A night at the opera

I wasn’t familiar with Thomas Adès’s opera The Exterminating Angel, based on Luis Bunuel’s film of the same name. Now I am, thanks to a live broadcast in our local cinema of a representation at the Met. Let’s just say it was… educational.

I have no idea whether this is a good work or not. I know nothing about contemporary opera, save for the fact that it doesn’t appeal to me much. But sometimes the quality of a work of art becomes a secondary consideration. In fact, this was three hours of wondering whether the entire thing was an elaborate joke, and if so, whether it would be time to get offended at some point.

Bunuel’s film was (like many films of his) a satire of the bourgeoisie, who cannot lift a finger without the help of their servants and end up dying of hunger in their own dining room. And that’s how you find yourself in a cinema with the finest specimens of the bourgeoisie of Aix, lawyers, doctors and the like, drinking champagne during the intermission and making little noises of appreciation while watching performers make fun of the very class they are part of. What was this pretending to be? The elite making fun of themselves while carrying on exactly like before, with their champagne and exclusive evenings? Or a sophisticated joke at the expense of what’s left of communism today? During the intermission, an ecstatic journalist interviewed the author while stage hands carried accessories around, which made the whole performance all the more ironic; I don’t know how much stage hands get paid at the Met, but regardless, I’m not sure how you can pretend to make a committed point about the bourgeoisie when you’re parading in front of the camera while other people carry things around right behind you. And here was everybody fawning over the cleverness of the writing and direction, as if there was anything about the representation that wasn’t laughably cynical.

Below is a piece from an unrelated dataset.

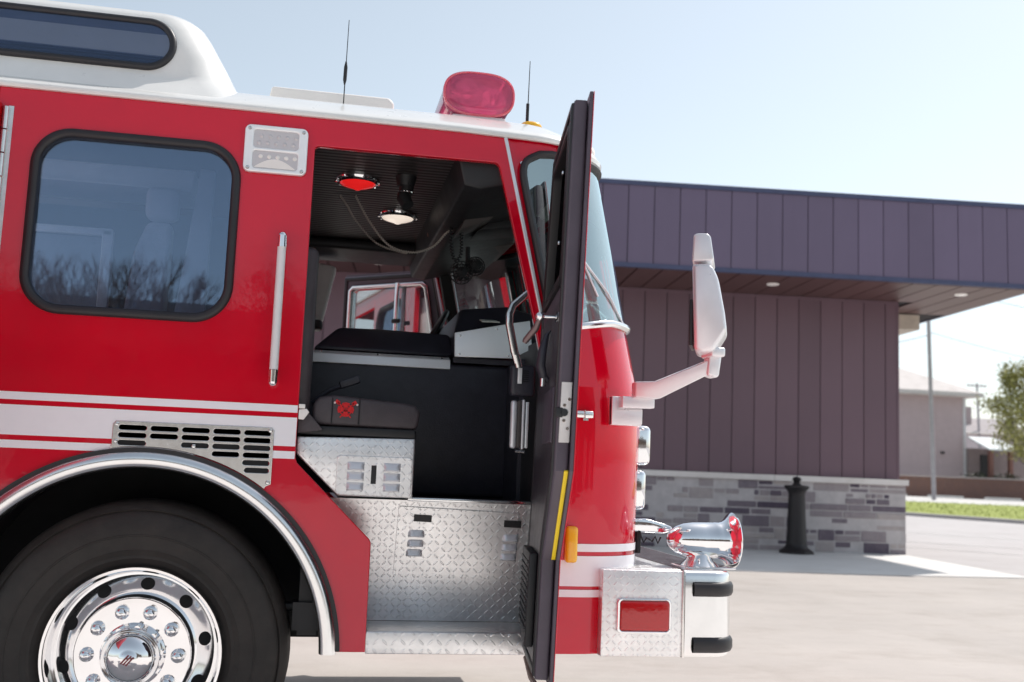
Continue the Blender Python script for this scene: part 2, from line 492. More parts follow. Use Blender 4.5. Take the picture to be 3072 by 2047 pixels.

I’m not offended because someone disrespected Bunuel’s ideals. Tempting as it’s always been, I’ve never embraced communist ideals for good. But if there’s one thing I’d embrace even less willingly, it’s the idea that we need a bourgeois elite gathering in operas, drinking champagne and pretending they’ve all deserved their high status and they have every right to rule our world. Nobody’s interested in watching those people pretend to be self-aware and socially conscious, if we’re going to keep sacrificing our well-being, our privacy, our atmosphere, what is left of our biodiversity and our sleep to their wealth.